Architect as a profession extends from liberal practice of architectural and urban project to many other trades linked to architectural studies. They can lead to fields as diverse as town planning, programming, work management assistance, building operations management, treatment of heritage, architectural and urban research and teaching.

The school believes the intervention of architects in these various trades contributes to the necessary consciousness-raising of decision makers in architecture.

ENSA-Marseille hopes to train architects to be responsive to these significant contemporary challenges, including their social dimension, and to be a strong source of proposals in the various fields of the architectural practice.

ENSA-Marseille aims at developing and promoting an education in line with regional challenges, but also centred on a particularly rich and attractive Euro-Mediterranean context, leaning on its professional members, its researchers and its institutions.

In addition to being based on regional reality, it embraces all of today’s architectural problems and welcomes students from all the French regions and from nearly fifty foreign countries.

Marseille-Provence, European capital of culture in 2013, allowed the school to run innovating projects and include its students in those projects.

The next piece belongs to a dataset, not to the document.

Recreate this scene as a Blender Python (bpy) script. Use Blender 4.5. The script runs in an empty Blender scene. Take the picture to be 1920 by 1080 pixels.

Along other institutions, ENSA-Marseille is building the Mediterranean Institute of the City and Territories (IMVT), a network of higher education and research.

History

historique-ensa-m

1906 : a workshop within the School of Fine Arts

The long history of the teaching of architecture in Marseille began in 1753 with the creation of an academy of painting and sculpture including a section for architecture and architectural ornament at the beginning of the 19th century. This was followed, in 1862, by the School of Fine Arts.  The teaching of architecture, construction and architectural perspective also appeared in the program of this institution but it was in 1905 (Decree of August 6, 1905), that the creation of the Regional School of Architecture of Marseille was decided, within the School of Fine Arts. This workshop had the role of teaching the basis before the entrance to the Ecole Nationale Supérieure des Beaux-Arts de Paris (National Higher School of Fine Arts of Paris), which was, at the time, the only authorized institute to deliver the architect’s diploma.

1967-1968 : establishment in Luminy

The School of Fine Arts and Architecture, established initially in the Haussmannian building of the Carli square was relocated in 1967-68 in the new buildings in Luminy built by the architect René Egger on the initiative of Gaston Deferre, mayor of Marseille and François Bret, his director.

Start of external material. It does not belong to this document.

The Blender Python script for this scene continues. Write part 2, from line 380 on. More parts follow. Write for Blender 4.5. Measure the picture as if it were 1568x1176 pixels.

1969 : creation of the Architecture Pedagogic Unit of (UPA) Marseille

The year 1968 marks a turning point in the history of architectural teaching in France: it was the year of the rupture within the system “Fine Arts school” and the creation of the Architecture Pedagogic Units, including the one in Marseille. Marseille’s new school of architecture will be built on the basis of pedagogical innovation with well-known figures who deeply marked this revival. Among these are in particular André Dunoyer de Segonzac, representative of a “reforming” tradition inherited from the modern movement, Paul Quintrand fervent militant for a closer relationship between architecture and the scientific and social disciplines, between architectural project and research, and expert practitioners in art, in particular Seymour Howard and Paul Nelson.

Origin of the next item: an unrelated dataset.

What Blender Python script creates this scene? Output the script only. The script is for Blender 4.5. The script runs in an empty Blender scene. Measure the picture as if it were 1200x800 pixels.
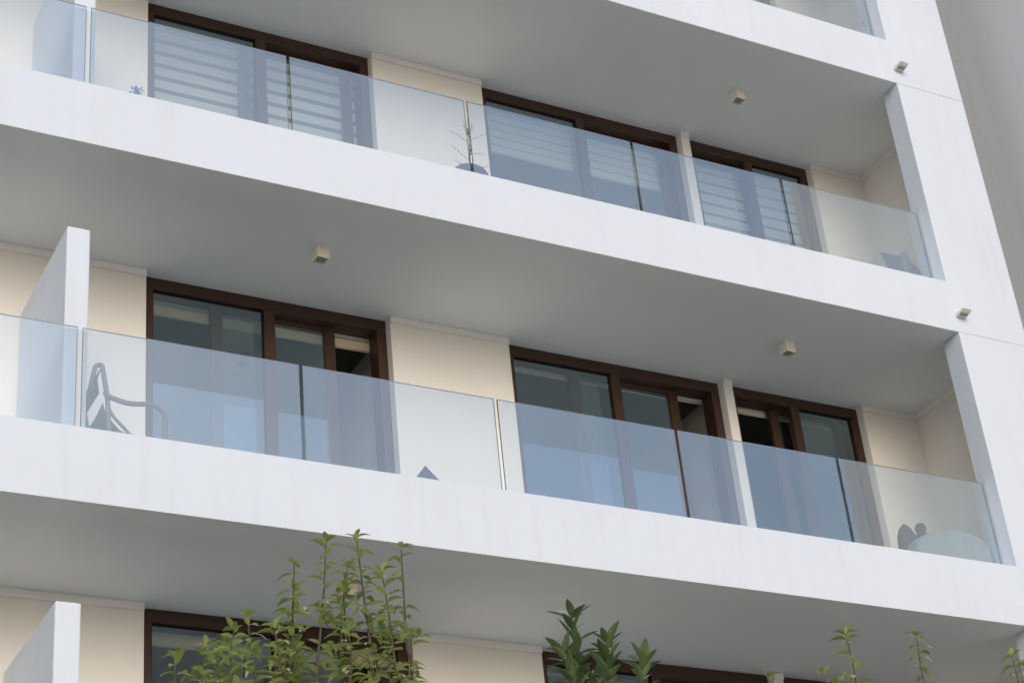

1979 : the UPA becomes an Administrative Public Institution…

The pedagogic units will then be set up in autonomous Administrative Public institutions, the unit of Marseille was done on December 10, 1979.

In parallel with teaching, the Marseille-Luminy school of architecture developed its “research department” with the creation of three research laboratories:  GAMSAU, ABC, INAMA and a team, Artopos (until 2003) then InsARTis, in 2004.

2005 : National Higher School of Architecture of Marseille

In 2005, it became the National Higher School of Architecture of Marseille and adopted its new teaching curriculum, established within the framework of the European harmonization (Bachelor’s degree-Master’s degree-Doctorate) of higher education.

The supervision of the schools of architecture

Before 1978, the schools of architecture were under the supervision of the ministry in charge of Culture.  From 1978, at the time of the creation of the ministry of Environment and Living environment, the schools of architecture were placed under the responsibility of this great ministry until 1981, then under the ministry of Infrastructure until 1996, the date on which they were transferred again to the ministry of Culture and Communication.